On the other hand, popularization puts neutrality to the test. Only a scientific publication can guarantee the presentation of research protocols, outlining the conditions of observation, the nature of the corpus or cohort studied, and the scope of the conclusions reached. On other media, the exercise is necessarily perilous, as the tempo demands that the result be given priority over the "how" of the investigation. The complexity or ambivalence of situations can be sacrificed, since the aim is not so much to make people understand as to make themselves understood by submitting to the rules of the media. When the debate is heated, in order to make oneself heard, one has to harden and shorten one's demonstration, increase one's generality or even take a stand, so as not to be embarrassed by one's methodological scruples in the face of a non-specialist devoid of such impediments; few are those who then retain what Jean Birnbaum has called "the courage of nuance".
Being neutral means not taking sides in a dispute, but it also means knowing how to take the side of one's discipline, when facts are mishandled, when anachronism interferes, when the good feelings of the moment lead to peremptory judgments. Many approximations and shortcuts have been spread about Napoleon in this bicentenary year: as a historian, to enter the debate is to re-establish a few facts and broaden perspectives. Napoleon was essentially concerned with the economic and geopolitical aspects of the slavery issue; he was certainly not a negrophile - as abolitionists were called - but he himself, a Corsican, may have been considered the offspring of a "half-African family" by Chateaubriand and English newspapers.
How important are methods to you as a researcher?
Our methods are not so much scientific as artisanal, but in the noble sense of the word, in that we use the resources of a trade to process the fruit of our observations. Research does not obey scientific laws, but must be carried out according to the rules of the art, which does not exclude tinkering and chance - that famous serendipity sometimes at the origin of a discovery or interpretation.

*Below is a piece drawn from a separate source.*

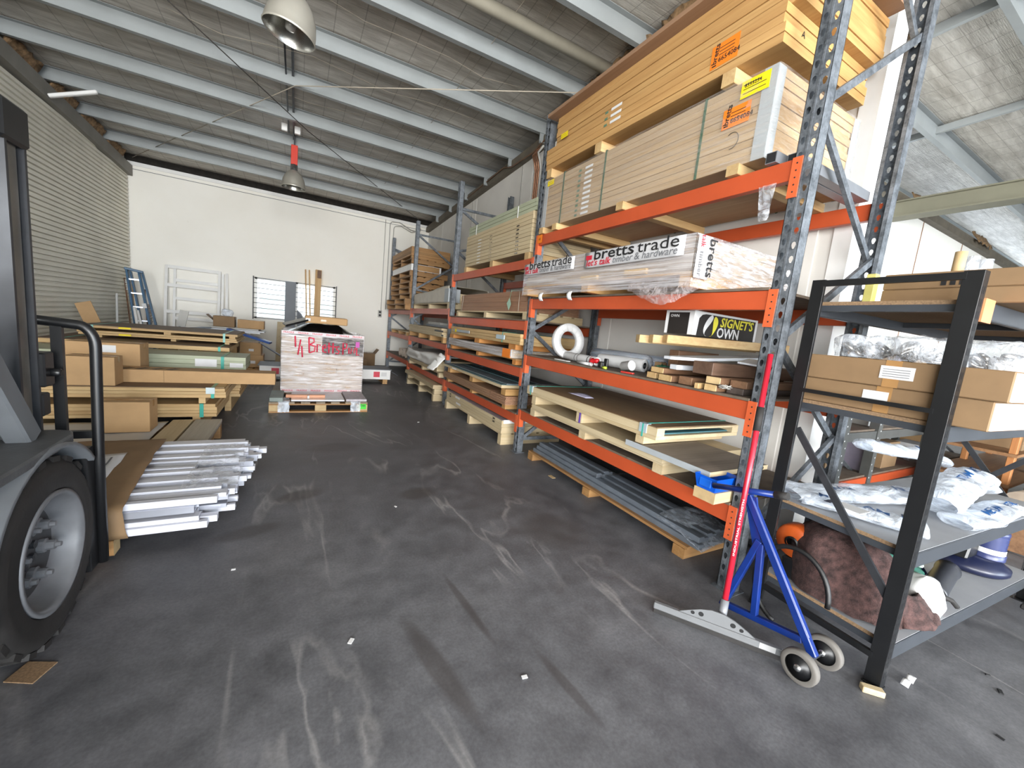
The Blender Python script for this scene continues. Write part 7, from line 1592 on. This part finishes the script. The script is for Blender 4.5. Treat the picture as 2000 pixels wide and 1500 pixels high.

Moreover, researchers are not interchangeable: two historians consulting the same archives will not see the same thing, depending on their previous readings, their issues, their degree of concentration from one bundle to the next, their convictions, their generation or the demands of current events. This is to be welcomed, for history is only contemporary.
Doubt is the order of the day when faced with unambiguous and definitive demonstrations. The history of the social sciences reminds us that the authoritative argument of scientificity is dangerous when they claim to govern the perception of the world and thereby reform the law. Let's recall Clemenceau's words during the debate on colonization on July 30, 1885: "For my part, I've been having a particularly hard time of it ever since I saw German scientists scientifically demonstrating that France should be defeated in the Franco-German war because the Frenchman is of an inferior race to the German." The fact that disciplines perceived as scientific in the 19th century have disappeared, that parts of anthropology, ethnology and sociology have made a 180° turn, changes nothing: when it comes to man, humanistic knowledge must take precedence over scientific dogmatism. There's nothing like humor and humility to guard against the risk of embracing one's discipline for the causes that are closest to one's heart.

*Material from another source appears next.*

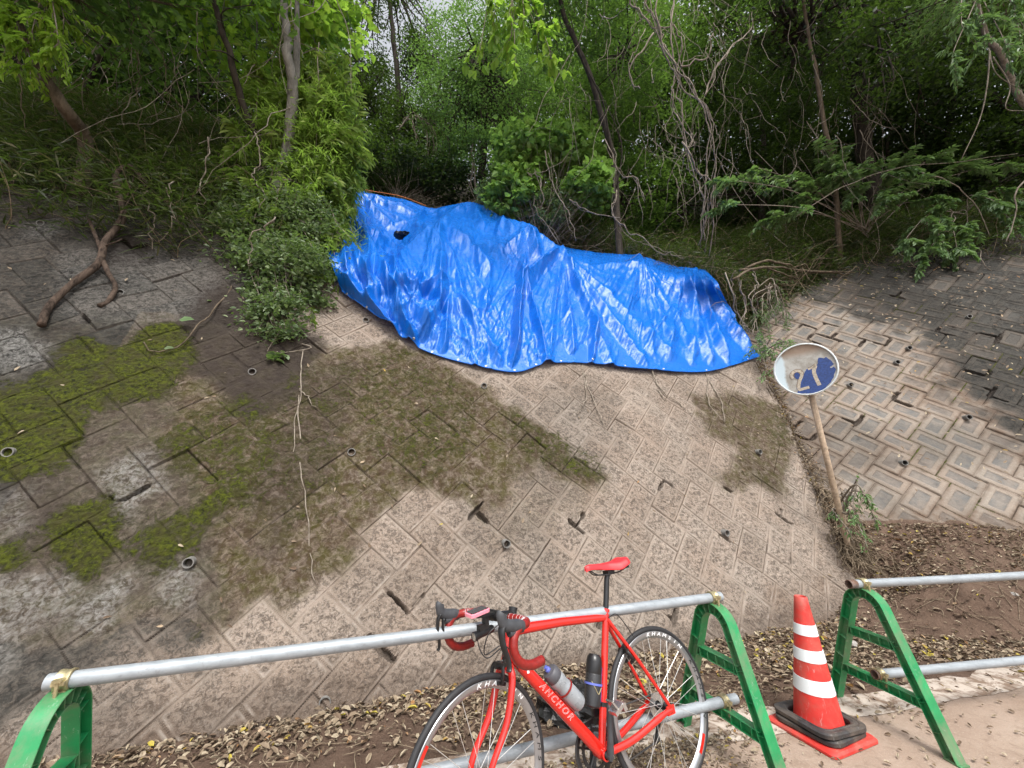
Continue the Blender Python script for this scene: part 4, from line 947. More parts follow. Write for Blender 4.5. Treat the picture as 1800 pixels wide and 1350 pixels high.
# fork
b = MB()
for s in (1, -1):
    b.add(*ov(smooth_path([CRN + A([0, s * .012, -.004]), CRN + A([.006, s * .042, -.045]), CRN * .5 + FA * .5 + A([-.022, s * .052, -.0]), FA + A([-.012, s * .055, .06]), FA + A([0, s * .055, 0])], 5), list(np.linspace(.0155, .0085, 21)), 12, sx=1., sy=1.25))
b.add(*ov([CRN + A([0, -.03, -.012]), CRN + A([0, .03, -.012])], .018)); b.add(*ov([CRN, CRN - ax * .03], .019))
bp('fork', b, M['frame'], steer=True, smooth=True, auto=50)
# wheels
def wheel(name, c, steer, hub_w, nsp):
    e = empty(name); e.parent = bike
    e.matrix_basis = (STEER if steer else Matrix()) @ Matrix.Translation(Vector(c))
    y = (0, 1, 0)
    MB().add(*lathe([(.311 + .012 * math.cos(a) + .0115, .0120 * math.sin(a)) for a in np.linspace(-2.5, 2.5, 17)], 96, (0, 0, 0), y)).build('tyre', M['tyre'], e, smooth=True)
    MB().add(*lathe([(.313, -.0095), (.311, -.0115), (.299, -.0112), (.288, -.007), (.283, 0), (.288, .007), (.299, .0112), (.311, .0115), (.313, .0095)], 96, (0, 0, 0), y)).build('rim', M['rim'], e, smooth=True, auto=35)
    b = MB()
    for k in range(nsp):
        a = 2 * math.pi * (k // 2 * 2 + (k % 2) * .55) / nsp; s = 1 if k % 2 else -1; a2 = a + (1.0 if k % 4 < 2 else -1.0) * (.9 if not steer else 0)
        b.add(*tube(A([(.287 * math.cos(a), s * .002, .287 * math.sin(a)), (.022 * math.cos(a2), s * hub_w, .022 * math.sin(a2))]), .0012, 5, False))
    b.build('spokes', M['spoke'], e)
    MB().add(*lathe([(.005, -.055), (.009, -.05), (.009, -hub_w - .004), (.024, -hub_w), (.022, -hub_w + .004), (.012, -.02), (.012, .02), (.022, hub_w - .004), (.024, hub_w), (.009, hub_w + .004), (.009, .05), (.005, .055)], 20, (0, 0, 0), y)).build('hub', M['blk'], e, smooth=True, auto=30)
    # rim lettering: white italics with black shadow letters, all round the rim flank that faces the viewer
    word = 'KHAMSIN'; objs = []
    for grp, a0, mat in ((word, 112, M['white']), (word, 176, M['black_ink']), (word, -60, M['white'])):
        for q, ch in enumerate(grp):
            a = math.radians(a0 + (q - 3) * 7.5)          # seen from the left: bike front at +x is to the left
            me = text_mesh(ch, .024, .0004, .3); p = A([.300 * math.cos(a), .0119, .300 * math.sin(a)]); yv = A([math.cos(a), 0, math.sin(a)]); xv = np.cross(yv, A([0, 1, 0]))
            z = np.cross(xv, yv)
            n = len(me.vertices); Vv = np.zeros(n * 3); me.vertices.foreach_get('co', Vv); Vv = Vv.reshape(-1, 3)
            Vv[:, 0] *= 1.5
            W_ = p + Vv[:, :1] * xv + Vv[:, 1:2] * yv + Vv[:, 2:] * z; objs.append((W_, [tuple(pp.vertices) for pp in me.polygons], 0 if mat is M['white'] else 1))
            bpy.data.meshes.remove(me)
    mb = MB()
    for V_, F_, mi in objs: mb.add(V_, F_, mi)
    mb.build('lettering', [M['white'], M['black_ink']], e)
    b = MB(); a1 = math.radians(32 if steer else 222); pts = [(.305 * math.cos(a), .0124, .305 * math.sin(a)) for a in np.linspace(a1 - .14, a1 + .14, 10)]; pts2 = [(.290 * math.cos(a), .0106, .290 * math.sin(a)) for a in np.linspace(a1 - .14, a1 + .14, 10)]
    b.add(A(pts + pts2), [(i, i + 1, 10 + i + 1, 10 + i) for i in range(9)]); b.build('rim_stripe', M['frame'], e)
    return e
wheel('front_wheel', FA, True, .030, 22); rw = wheel('rear_wheel', RA, False, .030, 26)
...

At every stage in the development of knowledge, there is an element of interpretation, and sometimes instrumentalization. This applies even to the finished product. L'Histoire mondiale de la Franceedited by Patrick Boucheron, is a case in point. Between what is said in each of the notes - and I know something about this from having written one - and what has been said one way or another in the media, there is such a wide margin that one has the impression that the work has only reinforced the convictions of some and the suspicions of others. And with good reason: the collection, composed of short stories each recounting an encounter between France and the world, sidesteps the question of representativeness, leaving it up to each individual to decide whether these outside influences are as rare and discontinuous as those identified in the table of contents, or whether the latter merely gives a glimpse of an uninterrupted intermingling.

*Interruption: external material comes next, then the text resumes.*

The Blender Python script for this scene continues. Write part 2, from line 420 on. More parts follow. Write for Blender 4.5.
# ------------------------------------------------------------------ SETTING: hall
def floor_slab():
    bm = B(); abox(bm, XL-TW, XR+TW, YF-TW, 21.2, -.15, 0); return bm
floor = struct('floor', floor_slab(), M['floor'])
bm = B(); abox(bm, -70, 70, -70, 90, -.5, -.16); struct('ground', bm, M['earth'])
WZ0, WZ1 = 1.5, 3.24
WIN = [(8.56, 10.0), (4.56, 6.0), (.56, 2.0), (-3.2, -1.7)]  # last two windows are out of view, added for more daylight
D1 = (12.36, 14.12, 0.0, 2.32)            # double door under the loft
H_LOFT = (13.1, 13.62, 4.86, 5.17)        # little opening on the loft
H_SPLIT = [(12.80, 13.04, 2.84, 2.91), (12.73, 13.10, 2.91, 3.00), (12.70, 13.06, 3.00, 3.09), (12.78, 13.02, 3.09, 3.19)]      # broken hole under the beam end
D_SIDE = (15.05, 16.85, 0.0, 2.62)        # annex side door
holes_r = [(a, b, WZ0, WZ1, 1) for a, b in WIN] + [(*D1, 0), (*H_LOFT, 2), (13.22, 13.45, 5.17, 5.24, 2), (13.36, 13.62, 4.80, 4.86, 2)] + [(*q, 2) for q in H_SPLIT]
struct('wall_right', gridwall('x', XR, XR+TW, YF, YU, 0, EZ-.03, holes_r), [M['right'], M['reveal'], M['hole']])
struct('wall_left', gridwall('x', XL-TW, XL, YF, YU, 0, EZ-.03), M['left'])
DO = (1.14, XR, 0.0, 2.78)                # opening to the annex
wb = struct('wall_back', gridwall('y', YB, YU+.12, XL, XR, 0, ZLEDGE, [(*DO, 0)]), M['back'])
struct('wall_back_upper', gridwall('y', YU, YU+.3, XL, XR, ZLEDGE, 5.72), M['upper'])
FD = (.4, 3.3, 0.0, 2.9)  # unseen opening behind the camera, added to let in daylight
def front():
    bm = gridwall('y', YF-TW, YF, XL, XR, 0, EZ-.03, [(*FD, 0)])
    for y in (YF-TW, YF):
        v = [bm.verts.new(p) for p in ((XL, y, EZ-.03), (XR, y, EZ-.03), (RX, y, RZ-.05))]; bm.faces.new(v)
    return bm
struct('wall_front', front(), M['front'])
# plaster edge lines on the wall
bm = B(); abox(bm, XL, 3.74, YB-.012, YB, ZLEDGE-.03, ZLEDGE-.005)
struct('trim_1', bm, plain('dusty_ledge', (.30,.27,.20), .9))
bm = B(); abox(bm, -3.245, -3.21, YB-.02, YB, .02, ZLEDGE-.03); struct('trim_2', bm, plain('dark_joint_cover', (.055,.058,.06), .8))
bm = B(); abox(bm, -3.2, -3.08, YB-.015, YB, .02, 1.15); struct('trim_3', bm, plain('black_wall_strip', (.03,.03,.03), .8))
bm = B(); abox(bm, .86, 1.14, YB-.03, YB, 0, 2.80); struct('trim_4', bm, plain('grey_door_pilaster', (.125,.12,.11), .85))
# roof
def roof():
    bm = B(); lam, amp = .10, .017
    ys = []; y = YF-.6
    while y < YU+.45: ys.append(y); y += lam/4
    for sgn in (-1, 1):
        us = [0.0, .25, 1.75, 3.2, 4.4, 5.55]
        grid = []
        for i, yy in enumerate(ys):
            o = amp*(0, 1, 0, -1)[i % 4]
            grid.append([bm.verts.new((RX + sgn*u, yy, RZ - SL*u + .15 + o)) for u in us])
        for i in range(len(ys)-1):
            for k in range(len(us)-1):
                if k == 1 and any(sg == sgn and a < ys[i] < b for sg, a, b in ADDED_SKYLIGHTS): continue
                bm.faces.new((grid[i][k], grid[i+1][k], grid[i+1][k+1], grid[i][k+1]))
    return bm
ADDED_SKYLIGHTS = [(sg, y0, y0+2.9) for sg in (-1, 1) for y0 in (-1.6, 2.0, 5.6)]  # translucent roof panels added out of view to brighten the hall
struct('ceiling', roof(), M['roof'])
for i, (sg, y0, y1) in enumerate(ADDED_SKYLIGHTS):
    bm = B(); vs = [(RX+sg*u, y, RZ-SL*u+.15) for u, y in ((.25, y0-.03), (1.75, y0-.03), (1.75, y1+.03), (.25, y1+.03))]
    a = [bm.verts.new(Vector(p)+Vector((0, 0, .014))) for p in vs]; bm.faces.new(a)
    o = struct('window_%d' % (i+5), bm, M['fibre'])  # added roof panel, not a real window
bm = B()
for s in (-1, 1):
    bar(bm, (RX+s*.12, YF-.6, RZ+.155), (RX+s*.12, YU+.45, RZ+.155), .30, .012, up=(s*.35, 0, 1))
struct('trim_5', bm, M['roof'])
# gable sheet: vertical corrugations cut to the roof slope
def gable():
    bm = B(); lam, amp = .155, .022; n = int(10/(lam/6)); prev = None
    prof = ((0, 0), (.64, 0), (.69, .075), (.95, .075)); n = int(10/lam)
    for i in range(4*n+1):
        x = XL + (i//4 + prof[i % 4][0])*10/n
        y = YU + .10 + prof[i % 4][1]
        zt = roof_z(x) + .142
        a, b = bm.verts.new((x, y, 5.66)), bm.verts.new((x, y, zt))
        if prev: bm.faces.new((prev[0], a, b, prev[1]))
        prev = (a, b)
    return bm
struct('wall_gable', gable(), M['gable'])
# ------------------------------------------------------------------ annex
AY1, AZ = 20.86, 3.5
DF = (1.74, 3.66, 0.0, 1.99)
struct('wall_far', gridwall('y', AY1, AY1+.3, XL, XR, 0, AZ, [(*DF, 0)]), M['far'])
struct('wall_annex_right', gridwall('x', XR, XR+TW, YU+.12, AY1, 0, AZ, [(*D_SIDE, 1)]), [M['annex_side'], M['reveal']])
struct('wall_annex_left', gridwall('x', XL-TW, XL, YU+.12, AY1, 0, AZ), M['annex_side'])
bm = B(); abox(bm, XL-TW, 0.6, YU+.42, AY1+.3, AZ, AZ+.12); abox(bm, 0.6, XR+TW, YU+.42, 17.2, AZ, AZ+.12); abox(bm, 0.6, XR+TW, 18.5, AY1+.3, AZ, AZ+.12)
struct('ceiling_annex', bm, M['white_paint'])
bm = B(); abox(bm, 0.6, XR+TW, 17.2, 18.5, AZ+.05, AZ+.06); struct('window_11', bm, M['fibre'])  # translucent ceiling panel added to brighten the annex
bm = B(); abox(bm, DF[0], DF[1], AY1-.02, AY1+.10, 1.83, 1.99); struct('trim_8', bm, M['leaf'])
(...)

Methodological impressionism can be seen as an aesthetic of research. For my part, I've always opted for large corpora, empirically constituted and attentive to source effects. In this way, I can take a quantitative approach, relying on a database to assess the representativeness of my examples.
Could you present an example of research, ideally from your own work, to illustrate the issues and tensions surrounding objectivity and neutrality in the social sciences?
There's been a lot of talk lately about the divide within the Left itself between those who favour a class-based approach to domination and those who favour race or gender - in short, identities. The debate can be applied to the past. It's tempting to reread Napoleonic Europe in the light of later colonial empires, or to detect in it a cultural imperialism, armed not only with the certainties offered by a French model with universal pretensions, but also willingly resorting to the grid of ethnotypes to explain the forces of inertia opposing it. French expatriates in the annexed departments, particularly in Italy, were divided between the duty to assimilate the annexed populations and the desire to distinguish themselves from them. From this point of view, mixed marriages offered a prime observation post, all the more so when such unions were refused by the French hierarchy, as was the case between gendarmes and Piedmontese or Genoese women. The question is, however, what is the nature of these blockages?
Anglo-Saxon historiography has recently put forward an interpretation that emphasizes their cultural and even ethnic character: the bans imposed were the result of a refusal to mix, not only out of fear that the gendarme married to a local woman would show connivance with the local population, but also out of a concern for demarcation. A social history of institutions, however, cuts short this interpretation, firstly by unearthing counter-examples of authorized mixed marriages - which belies the systematic/systemic nature of the hindrances - and above all by re-establishing their significance.
Everywhere, in old and new French departments alike, a gendarme's marriage must be approved by his superiors. Neither the morality of the bride nor that of her family should compromise the reputation of the gendarme, just as he must have proved to his superiors, through the management of his pay, his ability to support a family. Consequently, if a French gendarme's plans to marry an Italian woman are rejected by the hierarchy, it's not because of an a priori exclusion of native women, but because of the very person of the bride, when she is reputed to be light, and often because of her very profession, like an inn servant. Consequently, marriages that are rejected do not reflect the hierarchy's refusal of mixed unions out of hostility to the local integration of their officers; rather, these refusals confirm the gendarmes' poor integration, insofar as, unable to find respectable, well-established local parties, they turn by default to the first arrivals, the only girls they can approach. In short, in this case, the rules of the game are social, not ethnic or cultural.